Lengthy letter, very important in its historic aspect. From the Rishon LeTziyon and chief rabbi of Israel, Rabbi Mordechai Eliyahu, to the Council of Cardinals in France, with respect to the extradition of a member of the Algerian mafia in France (considered one of the most brutal mafias in Europe), hitman William Nakash.


William Nakash was a Jewish-French-Algerian mafioso, a known figure in the Parisian underworld. He was hired in 1983 to assassinate a person named Abdullah Khaker following a conflict about control of the nightclubs in the city of lights. Nakash, leading a squad of three assassins, shot Abdullah Khaker with 14 bullets and Khaker died on the spot. Nakash's two partners in the murder were caught a few days later. Nakash, however, fled to Israel, immediately becoming a citizen under the Law of Return, using the fake name Rudy Atlan. The French government submitted a request to the State of Israel that he be extradited to France, but Nakash disappeared as if the earth had swallowed him up.


In March of 1987, the Israeli Supreme Court, under the leadership of Meir Shamgar, decided against Minister of Justice Avraham Sarir's decision opposing extraditing Nakash. This for fear of his personal safety in prison in France. The Court clarified that the minister's authority is not unlimited, and he does not have the freedom to decide this case. Nakash was extradited to France in 1987 and was sentenced to 20 years' imprisonment.

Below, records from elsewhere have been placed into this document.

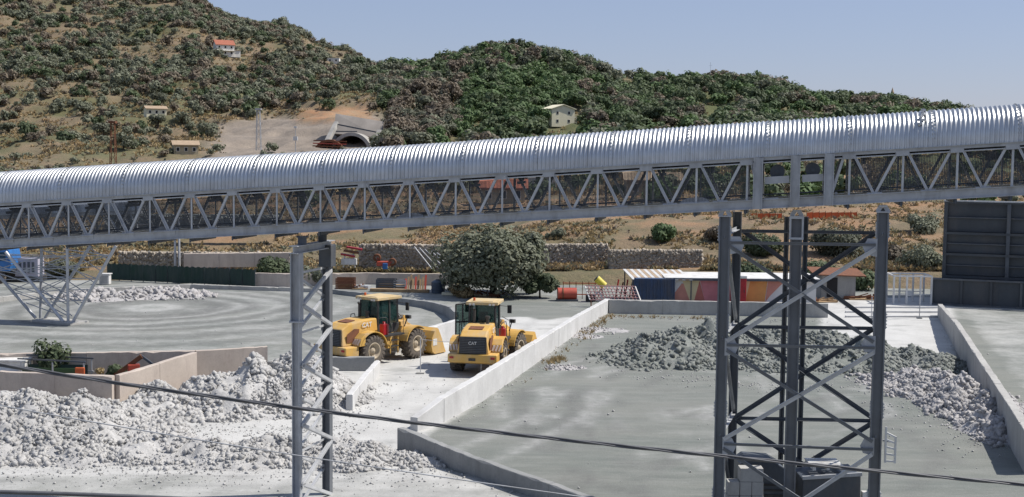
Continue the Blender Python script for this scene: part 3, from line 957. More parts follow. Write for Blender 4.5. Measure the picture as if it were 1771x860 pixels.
# corrugated cover: one curved sheet per 2.2 m, all alike
PT = .122
NR = 18
SH = PT * NR
RAD = .80
ang = [(-.2, 0)] + [(0, math.pi * i / 26) for i in range(27)] + [(-.2, math.pi)]
ns = NR * 10 + 1
vv, ff = [], []
for i in range(ns):
    s = SH * i / (ns - 1)
    r = RAD + .019 * math.cos(2 * math.pi * s / PT)
    for dz, t in ang:
        vv.append(GD * s + GN * (GW / 2 - r * math.cos(t)) + ZU * (GH + .2 + r * math.sin(t) + dz))
na = len(ang)
for i in range(ns - 1):
    for j in range(na - 1):
        ff.append((i * na + j, i * na + j + 1, (i + 1) * na + j + 1, (i + 1) * na + j))
m = MB()
m.add(vv, ff, True)
for i in range(22):                      # bolted lap
    t = math.pi * (i + .3) / 22
    c = GD * (PT * .25) + GN * (GW / 2 - (RAD + .02) * math.cos(t)) + ZU * (GH + .2 + (RAD + .02) * math.sin(t))
    m.box(c, (.035, .03, .03))
me_cover = m.mesh('cover_sheet', M_COVER)
sj = sg(100, 320)
k = math.floor((S_A - sj) / SH)
COVER_OBJS = []
while sj + k * SH < S_B - .3:
    o = inst('cover_sheet', me_cover, gal, tuple(GD * (sj + k * SH) + V(0, 0, random.uniform(-.006, .006)) + GN * random.uniform(-.006, .006)))
    k += 1
# heavier drive frame over the tower
for x in (1311, 1375, 1433):
    s = sg(x, 320)
    for n in (-.16, GW + .16):
        m = MB()
        m.hbeam(gp(s, n, .0), gp(s, n, GH - .02), .16, .26, .022, HD)
        m.build('frame_post', M_GALV, gal)
for a, b in ((1322, 1365), (1387, 1424)):
    s0, s1 = sg(a, 320), sg(b, 320)
    m = MB()
    m.beam(gp(s0, .12, .78), gp(s1, .12, .78), .05, .2)
    m.build('frame_rail', M_GALV_L, gal)
    m = MB()
    c = gp((s0 + s1) / 2, 0, 1.0)
    m.cyl(c + GN * .2, c + GN * 1.4, .2, n=20)
    m.cyl(c + GN * .15, c + GN * .22, .06, n=10)
    m.build('tension_drum', M_STEEL_D, gal)
m = MB()                                  # torn flashing strip on one lap
s = sg(1592, 220)
for i in range(7):
    t = math.pi * (.18 + .05 * i)
    c = gp(s + .05 * (i % 2) + .02 * i, GW / 2, 0) - GN * ((RAD + .035) * math.cos(t)) + ZU * (GH + .2 + (RAD + .035) * math.sin(t))
    m.box(c, (.11, .05, .06), .3 * i)
m.build('loose_flashing', M_GALV_L, gal)

# ================================================================== tower on the right
def tp(px, py, n):                        # point of a sight line on the plane n metres behind the gallery face
    d = ray(px, py)
    return CAM + d * ((P0 + GN * n - CAM).dot(GN) / d.dot(GN))
def vcol(px, py, n):
    p = tp(px, py, n)
    return p
tl, tm, tr_ = tp(1254, 373, 0), tp(1378, 374, .35), tp(1527, 366, 0)
DT = (GN * math.cos(.075) + HD * math.sin(.075))
tower = thing('support_tower', 'tall galvanised steel lattice tower under the conveyor at right', 'tower', (tm.x, tm.y, 0))
def column(p, w, h, parent, mat, cap=True, zb=-.1):
    m = MB()
    m.hbeam((p.x, p.y, zb), (p.x, p.y, p.z - .02), w, h, .04, HD)
    o = m.build('column', mat, parent)
    if cap:
        m = MB()
        m.box((p.x, p.y, p.z - .01), (h + .06, w + .06, .03), math.atan2(HD.y, HD.x))
        for k in (-1, 1):
            a = V(p.x, p.y, p.z)
            m.beam(a + HD * (.14 * k), a + HD * (.05 * k) + ZU * .16, .12, .03, GN)
        m.box((p.x, p.y, p.z + .15), (.2, .22, .04), math.atan2(HD.y, HD.x))
        m.build('bearing', M_GALV_L, parent)
    return o
BK = 3.0
cols_f = [tl, tr_]
cols_r = [tl + DT * BK, tr_ + DT * BK]
for p in cols_f:
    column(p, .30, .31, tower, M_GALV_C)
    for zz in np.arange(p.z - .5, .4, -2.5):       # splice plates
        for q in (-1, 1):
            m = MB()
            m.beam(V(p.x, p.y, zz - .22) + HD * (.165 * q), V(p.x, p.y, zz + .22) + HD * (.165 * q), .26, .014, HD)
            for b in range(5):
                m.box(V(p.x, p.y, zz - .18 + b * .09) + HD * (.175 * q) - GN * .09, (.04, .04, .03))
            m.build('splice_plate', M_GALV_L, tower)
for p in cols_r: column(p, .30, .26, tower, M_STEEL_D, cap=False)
column(tm, .28, .33, tower, M_GALV_C)
m = MB()
q = V(tm.x, tm.y, tm.z) - GN * .15
for k in (-1, 1):
    m.beam(q + HD * (.17 * k) - ZU * .62, q + HD * (.17 * k) - ZU * .02, .02, .05, HD)
m.beam(q - HD * .2 - ZU * .62, q + HD * .2 - ZU * .62, .03, .06)
m.beam(q - HD * .2 - ZU * .04, q + HD * .2 - ZU * .04, .03, .06)
m.build('column_head', M_GALV_L, tower)
rm = [tp(1361, 374, BK), tp(1394, 374, BK)]
for p in rm: column(p, .2, .15, tower, M_STEEL_D, cap=False)
def onface(px, py, n=-.17): return tp(px, py, n)
def brace(a, b, mat, w=.11, name='brace', n=-.17):
    m = MB()
    p, q = onface(*a, n), onface(*b, n)
    m.beam(p, q, .016, w)
    m.beam(p - GN * .03 + ZU * w * .5, q - GN * .03 + ZU * w * .5, .075, .014)
    m.build(name, mat, tower)
for a, b in (((1262, 420), (1515, 424)), ((1257, 597), (1513, 602)), ((1252, 768), (1510, 778))):
    brace(a, b, M_GALV_C, .075, 'strut')
for a, b in (((1262, 426), (1511, 592)), ((1257, 606), (1509, 764)), ((1251, 776), (1388, 866)), ((1388, 866), (1500, 940))):
    brace(a, b, M_GALV_C, .10)
for a, b in (((1257, 590), (1514, 431)), ((1251, 760), (1511, 610)), ((1390, 864), (1508, 786)), ((1246, 955), (1390, 864))):
    m = MB()
    p, q = onface(*a, -.20), onface(*b, -.20)
    m.beam(p, q, .02, .115)
    m.beam(p - GN * .03 + ZU * .06, q - GN * .03 + ZU * .06, .08, .014)
    m.build('brace', M_GALV_L, tower)
def rearp(a):                              # the same station on the rear frame
    return tp(*a, 0) + DT * (BK - .1)
for a, b in (((1262, 412), (1515, 416)), ((1257, 590), (1513, 594)), ((1252, 760), (1510, 766))):
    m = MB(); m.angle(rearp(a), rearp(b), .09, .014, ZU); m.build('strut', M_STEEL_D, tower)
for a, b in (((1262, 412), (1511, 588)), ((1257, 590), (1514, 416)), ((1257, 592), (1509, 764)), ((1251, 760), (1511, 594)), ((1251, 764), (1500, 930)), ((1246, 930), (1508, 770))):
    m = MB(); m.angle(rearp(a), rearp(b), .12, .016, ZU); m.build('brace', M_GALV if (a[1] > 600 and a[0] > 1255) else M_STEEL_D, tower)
for c in (0, 1):                           # bracing of the two narrow sides
    f, r_ = cols_f[c], cols_r[c]
    zs = [f.z - .55, f.z - 3.4, f.z - 6.2, 0.3]
    for i in range(3):
        m = MB(); m.angle((f.x, f.y, zs[i]), (r_.x, r_.y, zs[i + 1]), .09, .014, HD); m.build('side_brace', M_GALV, tower)
        m = MB(); m.angle((f.x, f.y, zs[i]), (r_.x, r_.y, zs[i]), .09, .014, ZU); m.build('side_strut', M_GALV, tower)
for x, y in ((1272, 424), (1262, 600), (1258, 772), (1505, 596), (1503, 772), (1508, 428)):
    m = MB()
    p = onface(x, y, -.155)
    q = 1 if x < 1400 else -1
    vv = [p + HD * a * q + ZU * b + GN * c for c in (0, .014) for a, b in ((-.14, -.26), (.16, -.2), (.24, 0), (.12, .24), (-.14, .24))]
    m.add(vv, [(0, 1, 2, 3, 4), (9, 8, 7, 6, 5)] + [(i, (i + 1) % 5, (i + 1) % 5 + 5, i + 5) for i in range(5)])
    m.build('gusset_plate', M_GALV, tower)
for p in cols_f + cols_r + [tm]:
    m = MB(); m.box((p.x, p.y, .0), (.8, .8, .16)); m.build('footing', M_CONC, tower)

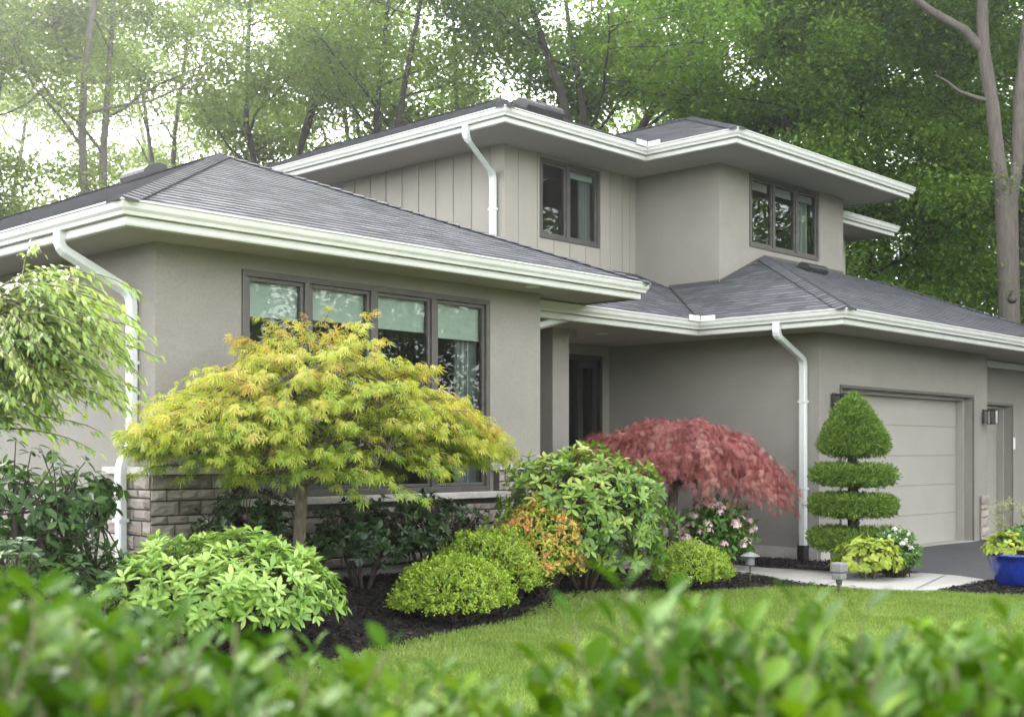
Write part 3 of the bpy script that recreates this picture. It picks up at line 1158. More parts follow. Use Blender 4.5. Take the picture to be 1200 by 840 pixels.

The letter before us, revealed here for the first time, is an official letter bearing the State emblem at its top. According to the date, it was written several months after the the Supreme Court's immediate extradition decision. Yet the letter writer, the person holding the highest rabbinical position in the State of Israel, considered one of its pre-eminent symbols, Rabbi Mordechai Eliyahu, continued working behind the scenes, in a completely official capacity, to reverse the decision of the Supreme Court.


Rabbi Mordechai Eliyahu, considered the spiritual leader of the Mizrachi movement, known as a G-dly Kabbalist and lofty tzaddik, did not shy away from the inherent contradiction in the letter. Even more so, he sent the letter, with great irony, specifically to the Catholic cardinals in Paris, despite the fact that Nakash had just attempted to strike at one of the symbols of Christianity in Israel and rob the church treasury. Rabbi Eliyahu conducted himself as have leaders of the Jewish people  throughout the generations - his personal honor is not his uppermost concern when there is a possibility of saving a Jew whose life hangs in the balance, with death awaiting him behind the prison bars in France - at the hands of the rival Corsican mafia. Rabbi Eliyahu believed this with his whole heart (although it was proven to be untrue in the end). The rabbi did all he could to prevent the extradition even at the cost of damaging the rabbinate's honor, and even to some degree bringing insult to the Supreme Court and the State.


Rabbi Mordechai Eliyahu appeals in this lengthy letter to the Council of Cardinals in France requesting assistance on a religious and humane matter of utmost importance, to exert its influence on President François Mitterand to cancel the extradition. The rabbi details William Nakash's "suffering, " and more so, that of his expectant young wife, and requests that in order to prevent inordinate suffering, William Nakash be tried in Israel and serve his sentence there. The rabbi stresses that Nakash's new wife refuses to emigrate to France to be near her husband, and Nakash himself refuses to legally divorce his wife, resulting in her being doomed to becoming an agunah. However, if Nakash were to serve his sentence in Israel, they could still have a semblance of a family life. The rabbi notes that a woman who becomes a "living widow" is a serious tragedy in Judaism, in the visions of prophets and in all religious cultures of the world.


[2] leaves. 27 cm. Official chief rabbi of Israel stationery, signed and stamped  with the rabbi's official stamp. Very fine condition.